Desconheço um título

“Sossega!” foi o que me disseram. “Aquiete-se, recolha-se, os malditos dias estão chegando.”. É esse final de ano, só pode. Tá todo mundo meio virado, meio atordoado, cheio de dúvidas, são os corações. Ninguém se entende, há um jeito de dor pelos cantos.

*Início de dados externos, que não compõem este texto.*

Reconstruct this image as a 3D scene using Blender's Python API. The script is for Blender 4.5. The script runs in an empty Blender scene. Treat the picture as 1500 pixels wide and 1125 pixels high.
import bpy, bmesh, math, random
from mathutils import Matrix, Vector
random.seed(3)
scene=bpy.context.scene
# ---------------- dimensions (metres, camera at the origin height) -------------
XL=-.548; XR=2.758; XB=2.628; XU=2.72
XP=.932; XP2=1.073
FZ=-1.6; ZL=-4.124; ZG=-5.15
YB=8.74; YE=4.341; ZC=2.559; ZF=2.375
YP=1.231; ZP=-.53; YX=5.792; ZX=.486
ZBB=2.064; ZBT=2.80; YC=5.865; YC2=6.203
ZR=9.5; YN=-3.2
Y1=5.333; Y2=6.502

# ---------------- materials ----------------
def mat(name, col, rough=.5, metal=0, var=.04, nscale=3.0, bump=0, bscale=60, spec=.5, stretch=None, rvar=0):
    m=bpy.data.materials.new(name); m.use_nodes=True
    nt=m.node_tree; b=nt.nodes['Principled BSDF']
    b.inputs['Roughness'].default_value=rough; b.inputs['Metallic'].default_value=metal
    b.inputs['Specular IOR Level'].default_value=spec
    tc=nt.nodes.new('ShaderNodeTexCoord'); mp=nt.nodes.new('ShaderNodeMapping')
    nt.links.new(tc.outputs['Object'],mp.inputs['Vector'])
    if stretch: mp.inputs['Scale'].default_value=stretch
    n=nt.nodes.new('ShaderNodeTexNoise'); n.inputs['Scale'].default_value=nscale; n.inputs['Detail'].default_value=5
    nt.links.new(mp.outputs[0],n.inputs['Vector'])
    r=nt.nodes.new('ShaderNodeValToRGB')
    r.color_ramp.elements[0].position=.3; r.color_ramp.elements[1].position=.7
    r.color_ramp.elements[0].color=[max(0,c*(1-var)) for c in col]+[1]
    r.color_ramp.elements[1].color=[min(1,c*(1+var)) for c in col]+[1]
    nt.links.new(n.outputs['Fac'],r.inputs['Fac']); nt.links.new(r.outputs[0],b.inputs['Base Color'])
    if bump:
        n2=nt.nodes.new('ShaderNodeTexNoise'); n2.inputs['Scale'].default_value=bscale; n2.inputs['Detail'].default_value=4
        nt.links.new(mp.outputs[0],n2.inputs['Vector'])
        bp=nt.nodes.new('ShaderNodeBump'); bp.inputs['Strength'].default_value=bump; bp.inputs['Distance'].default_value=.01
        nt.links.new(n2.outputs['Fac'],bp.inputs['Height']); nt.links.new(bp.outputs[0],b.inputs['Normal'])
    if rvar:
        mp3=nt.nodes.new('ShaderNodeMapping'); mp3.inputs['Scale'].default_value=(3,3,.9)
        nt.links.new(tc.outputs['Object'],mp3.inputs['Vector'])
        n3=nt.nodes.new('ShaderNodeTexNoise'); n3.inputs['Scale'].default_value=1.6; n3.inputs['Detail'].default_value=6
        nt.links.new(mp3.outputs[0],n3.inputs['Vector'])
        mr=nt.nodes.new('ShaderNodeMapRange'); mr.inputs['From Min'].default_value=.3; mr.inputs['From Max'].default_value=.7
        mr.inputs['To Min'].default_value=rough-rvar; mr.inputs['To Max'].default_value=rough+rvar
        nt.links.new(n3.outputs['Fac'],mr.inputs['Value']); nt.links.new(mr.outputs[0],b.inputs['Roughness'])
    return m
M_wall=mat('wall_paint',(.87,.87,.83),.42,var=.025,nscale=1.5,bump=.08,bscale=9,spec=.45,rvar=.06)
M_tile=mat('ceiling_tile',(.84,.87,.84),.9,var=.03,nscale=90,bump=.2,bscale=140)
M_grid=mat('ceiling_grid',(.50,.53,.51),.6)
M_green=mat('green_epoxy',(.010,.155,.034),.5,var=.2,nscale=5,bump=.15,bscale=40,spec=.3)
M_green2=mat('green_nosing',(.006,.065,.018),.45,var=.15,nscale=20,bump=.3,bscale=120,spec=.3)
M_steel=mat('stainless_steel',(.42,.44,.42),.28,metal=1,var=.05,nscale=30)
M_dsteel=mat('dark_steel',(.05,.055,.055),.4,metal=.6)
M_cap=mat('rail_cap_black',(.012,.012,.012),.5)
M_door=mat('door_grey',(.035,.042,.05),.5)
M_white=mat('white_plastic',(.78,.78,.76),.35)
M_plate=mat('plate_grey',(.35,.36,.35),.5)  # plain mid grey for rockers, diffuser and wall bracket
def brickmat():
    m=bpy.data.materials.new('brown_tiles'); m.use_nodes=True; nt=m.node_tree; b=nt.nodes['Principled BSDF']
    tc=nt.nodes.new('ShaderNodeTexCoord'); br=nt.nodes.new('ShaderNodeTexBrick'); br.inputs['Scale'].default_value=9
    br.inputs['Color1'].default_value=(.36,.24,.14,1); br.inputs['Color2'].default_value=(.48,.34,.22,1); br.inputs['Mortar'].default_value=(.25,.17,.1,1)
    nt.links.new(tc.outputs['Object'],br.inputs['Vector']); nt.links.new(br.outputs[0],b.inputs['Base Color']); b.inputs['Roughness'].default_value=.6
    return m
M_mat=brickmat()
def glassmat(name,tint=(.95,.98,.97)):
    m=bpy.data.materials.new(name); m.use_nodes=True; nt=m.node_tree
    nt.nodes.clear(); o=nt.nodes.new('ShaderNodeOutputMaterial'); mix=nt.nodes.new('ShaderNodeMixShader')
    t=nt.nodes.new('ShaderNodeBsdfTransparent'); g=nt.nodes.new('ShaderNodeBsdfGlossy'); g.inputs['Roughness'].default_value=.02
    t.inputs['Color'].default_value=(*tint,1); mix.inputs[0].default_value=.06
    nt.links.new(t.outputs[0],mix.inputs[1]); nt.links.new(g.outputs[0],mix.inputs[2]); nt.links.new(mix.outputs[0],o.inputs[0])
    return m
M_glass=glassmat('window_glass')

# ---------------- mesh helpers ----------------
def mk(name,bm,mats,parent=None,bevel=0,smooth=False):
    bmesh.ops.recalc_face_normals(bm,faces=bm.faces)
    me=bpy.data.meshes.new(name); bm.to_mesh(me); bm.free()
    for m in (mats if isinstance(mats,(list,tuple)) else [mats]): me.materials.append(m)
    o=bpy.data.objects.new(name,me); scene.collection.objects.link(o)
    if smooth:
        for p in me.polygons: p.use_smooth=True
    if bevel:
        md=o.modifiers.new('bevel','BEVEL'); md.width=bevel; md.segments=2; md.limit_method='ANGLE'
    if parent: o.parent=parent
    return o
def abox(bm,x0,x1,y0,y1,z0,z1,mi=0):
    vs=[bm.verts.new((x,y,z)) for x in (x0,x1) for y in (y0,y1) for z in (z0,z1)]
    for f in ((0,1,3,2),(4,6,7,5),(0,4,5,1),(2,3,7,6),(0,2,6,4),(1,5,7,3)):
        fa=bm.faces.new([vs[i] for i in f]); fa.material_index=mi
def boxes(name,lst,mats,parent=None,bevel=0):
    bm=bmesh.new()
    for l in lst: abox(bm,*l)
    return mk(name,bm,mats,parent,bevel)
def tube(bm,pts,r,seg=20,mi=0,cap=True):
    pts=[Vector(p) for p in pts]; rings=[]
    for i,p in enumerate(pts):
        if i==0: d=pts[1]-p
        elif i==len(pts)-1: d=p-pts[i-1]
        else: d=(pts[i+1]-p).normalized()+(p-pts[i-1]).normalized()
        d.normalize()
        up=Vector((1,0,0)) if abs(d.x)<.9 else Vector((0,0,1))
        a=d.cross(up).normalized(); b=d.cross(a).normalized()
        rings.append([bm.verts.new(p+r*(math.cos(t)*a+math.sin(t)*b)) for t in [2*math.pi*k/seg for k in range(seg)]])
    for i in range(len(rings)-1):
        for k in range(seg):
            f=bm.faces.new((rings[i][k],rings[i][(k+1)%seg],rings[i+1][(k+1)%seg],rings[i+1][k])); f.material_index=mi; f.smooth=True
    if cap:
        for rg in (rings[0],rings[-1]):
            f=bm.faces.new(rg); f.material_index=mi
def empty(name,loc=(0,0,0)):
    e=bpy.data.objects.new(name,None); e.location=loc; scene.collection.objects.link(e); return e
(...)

Ano cruel, se bem que os últimos anos têm sido bem estranhos. Talvez seja porque não tenha que fazer provas de final de bimestre nem ir pra natação nem fazer ballet nem levar o boletim pra minha mãe assinar. A normalidade não habita mais os meus dias. Não que eu não sofresse antes, mas era diferente, sem esperanças. Sofrer sem esperar que aquilo se resolvesse era minha melhor opção, não tinha medos na história.

Respiro fundo e tento seguir. A concentração não vem há muito tempo me visitar. Tenho uma bola de boliche entalada na garganta e ela está machucando, não consigo falar sem me molhar. Me esqueci de algumas palavras, minhas roupas estão do avesso e eu também.

Meus dias estão com cara de domingo, nublados. O tempo está emperrado. Existe um cheiro de ferrugem e de coisa guardada no ar. Queria saber como tirar tudo isso do porão. Preciso de ajuda, alguém pra carregar o baú junto comigo. O problema é que todo mundo tem seu próprio fardo, a gente não pode esperar que alguém leve o nosso peso.

Acho que as luzes de Natal reforçam um certo sangramento, é só um fio que escorre, mas intermitente. Depois vêm os fogos e tudo fica com uma cara diferente, mesmo que por pouco tempo. Os dias vão fazendo-me esquecer de tudo ou lembrar daquilo como uma coisa boa e ruim, mas sem doer, cicatrizado. O problema é que logo aparece outra coisa.

Já que não posso resolver isso agora, vou ouvir John Coltrane, andar por aí, acender um cigarro e torcer pra que ele dure 5 minutos, pelo menos.